SUPPLIED MATERIAL:
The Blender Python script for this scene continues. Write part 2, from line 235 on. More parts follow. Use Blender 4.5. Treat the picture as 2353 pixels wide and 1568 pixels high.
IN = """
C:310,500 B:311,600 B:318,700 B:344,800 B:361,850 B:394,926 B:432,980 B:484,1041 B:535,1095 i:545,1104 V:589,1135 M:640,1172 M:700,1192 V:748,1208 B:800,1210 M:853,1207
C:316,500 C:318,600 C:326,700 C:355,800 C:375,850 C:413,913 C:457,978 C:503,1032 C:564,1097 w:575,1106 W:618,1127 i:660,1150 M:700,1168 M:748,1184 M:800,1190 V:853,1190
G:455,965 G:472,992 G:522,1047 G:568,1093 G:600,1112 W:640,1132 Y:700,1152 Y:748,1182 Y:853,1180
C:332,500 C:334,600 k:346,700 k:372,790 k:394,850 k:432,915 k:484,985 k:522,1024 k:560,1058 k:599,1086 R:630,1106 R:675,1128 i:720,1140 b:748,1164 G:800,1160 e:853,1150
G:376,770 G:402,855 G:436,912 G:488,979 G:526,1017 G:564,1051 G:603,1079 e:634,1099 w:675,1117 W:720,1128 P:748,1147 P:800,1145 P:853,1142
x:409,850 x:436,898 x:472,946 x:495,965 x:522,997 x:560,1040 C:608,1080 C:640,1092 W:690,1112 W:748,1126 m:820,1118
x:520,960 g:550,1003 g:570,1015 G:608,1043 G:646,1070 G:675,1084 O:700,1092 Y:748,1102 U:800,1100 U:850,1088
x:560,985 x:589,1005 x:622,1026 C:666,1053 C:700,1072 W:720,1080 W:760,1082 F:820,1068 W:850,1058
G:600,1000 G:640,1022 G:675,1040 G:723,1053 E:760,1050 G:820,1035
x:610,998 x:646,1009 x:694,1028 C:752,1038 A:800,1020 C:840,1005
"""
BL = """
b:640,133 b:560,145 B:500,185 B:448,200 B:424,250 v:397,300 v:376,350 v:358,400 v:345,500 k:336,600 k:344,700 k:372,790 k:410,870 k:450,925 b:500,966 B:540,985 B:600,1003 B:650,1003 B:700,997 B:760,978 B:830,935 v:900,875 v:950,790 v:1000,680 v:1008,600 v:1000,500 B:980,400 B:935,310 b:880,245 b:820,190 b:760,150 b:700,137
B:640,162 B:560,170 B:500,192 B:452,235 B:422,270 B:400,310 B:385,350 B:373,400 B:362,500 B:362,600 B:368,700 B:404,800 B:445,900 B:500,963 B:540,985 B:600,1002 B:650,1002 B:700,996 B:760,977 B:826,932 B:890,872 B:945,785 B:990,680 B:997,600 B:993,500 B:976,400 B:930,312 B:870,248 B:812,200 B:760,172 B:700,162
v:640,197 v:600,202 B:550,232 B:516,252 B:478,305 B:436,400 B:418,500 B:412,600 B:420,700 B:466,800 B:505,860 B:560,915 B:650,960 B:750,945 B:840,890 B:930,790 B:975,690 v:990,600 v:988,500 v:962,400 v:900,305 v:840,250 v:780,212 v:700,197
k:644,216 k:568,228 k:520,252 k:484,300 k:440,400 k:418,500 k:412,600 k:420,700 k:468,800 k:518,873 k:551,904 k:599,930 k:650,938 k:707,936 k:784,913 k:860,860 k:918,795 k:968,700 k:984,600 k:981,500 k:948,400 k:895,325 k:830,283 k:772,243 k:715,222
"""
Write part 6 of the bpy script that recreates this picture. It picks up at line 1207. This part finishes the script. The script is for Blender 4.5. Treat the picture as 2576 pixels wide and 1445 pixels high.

WRITTEN INSTRUCTION: Your task is to return the full listing exactly as it was given.

RIGHT ANSWER:
The Blender Python script for this scene continues. Write part 2, from line 235 on. More parts follow. Use Blender 4.5. Treat the picture as 2353 pixels wide and 1568 pixels high.
IN = """
C:310,500 B:311,600 B:318,700 B:344,800 B:361,850 B:394,926 B:432,980 B:484,1041 B:535,1095 i:545,1104 V:589,1135 M:640,1172 M:700,1192 V:748,1208 B:800,1210 M:853,1207
C:316,500 C:318,600 C:326,700 C:355,800 C:375,850 C:413,913 C:457,978 C:503,1032 C:564,1097 w:575,1106 W:618,1127 i:660,1150 M:700,1168 M:748,1184 M:800,1190 V:853,1190
G:455,965 G:472,992 G:522,1047 G:568,1093 G:600,1112 W:640,1132 Y:700,1152 Y:748,1182 Y:853,1180
C:332,500 C:334,600 k:346,700 k:372,790 k:394,850 k:432,915 k:484,985 k:522,1024 k:560,1058 k:599,1086 R:630,1106 R:675,1128 i:720,1140 b:748,1164 G:800,1160 e:853,1150
G:376,770 G:402,855 G:436,912 G:488,979 G:526,1017 G:564,1051 G:603,1079 e:634,1099 w:675,1117 W:720,1128 P:748,1147 P:800,1145 P:853,1142
x:409,850 x:436,898 x:472,946 x:495,965 x:522,997 x:560,1040 C:608,1080 C:640,1092 W:690,1112 W:748,1126 m:820,1118
x:520,960 g:550,1003 g:570,1015 G:608,1043 G:646,1070 G:675,1084 O:700,1092 Y:748,1102 U:800,1100 U:850,1088
x:560,985 x:589,1005 x:622,1026 C:666,1053 C:700,1072 W:720,1080 W:760,1082 F:820,1068 W:850,1058
G:600,1000 G:640,1022 G:675,1040 G:723,1053 E:760,1050 G:820,1035
x:610,998 x:646,1009 x:694,1028 C:752,1038 A:800,1020 C:840,1005
"""
BL = """
b:640,133 b:560,145 B:500,185 B:448,200 B:424,250 v:397,300 v:376,350 v:358,400 v:345,500 k:336,600 k:344,700 k:372,790 k:410,870 k:450,925 b:500,966 B:540,985 B:600,1003 B:650,1003 B:700,997 B:760,978 B:830,935 v:900,875 v:950,790 v:1000,680 v:1008,600 v:1000,500 B:980,400 B:935,310 b:880,245 b:820,190 b:760,150 b:700,137
B:640,162 B:560,170 B:500,192 B:452,235 B:422,270 B:400,310 B:385,350 B:373,400 B:362,500 B:362,600 B:368,700 B:404,800 B:445,900 B:500,963 B:540,985 B:600,1002 B:650,1002 B:700,996 B:760,977 B:826,932 B:890,872 B:945,785 B:990,680 B:997,600 B:993,500 B:976,400 B:930,312 B:870,248 B:812,200 B:760,172 B:700,162
v:640,197 v:600,202 B:550,232 B:516,252 B:478,305 B:436,400 B:418,500 B:412,600 B:420,700 B:466,800 B:505,860 B:560,915 B:650,960 B:750,945 B:840,890 B:930,790 B:975,690 v:990,600 v:988,500 v:962,400 v:900,305 v:840,250 v:780,212 v:700,197
k:644,216 k:568,228 k:520,252 k:484,300 k:440,400 k:418,500 k:412,600 k:420,700 k:468,800 k:518,873 k:551,904 k:599,930 k:650,938 k:707,936 k:784,913 k:860,860 k:918,795 k:968,700 k:984,600 k:981,500 k:948,400 k:895,325 k:830,283 k:772,243 k:715,222
"""
Write part 6 of the bpy script that recreates this picture. It picks up at line 1207. This part finishes the script. The script is for Blender 4.5. Treat the picture as 2576 pixels wide and 1445 pixels high.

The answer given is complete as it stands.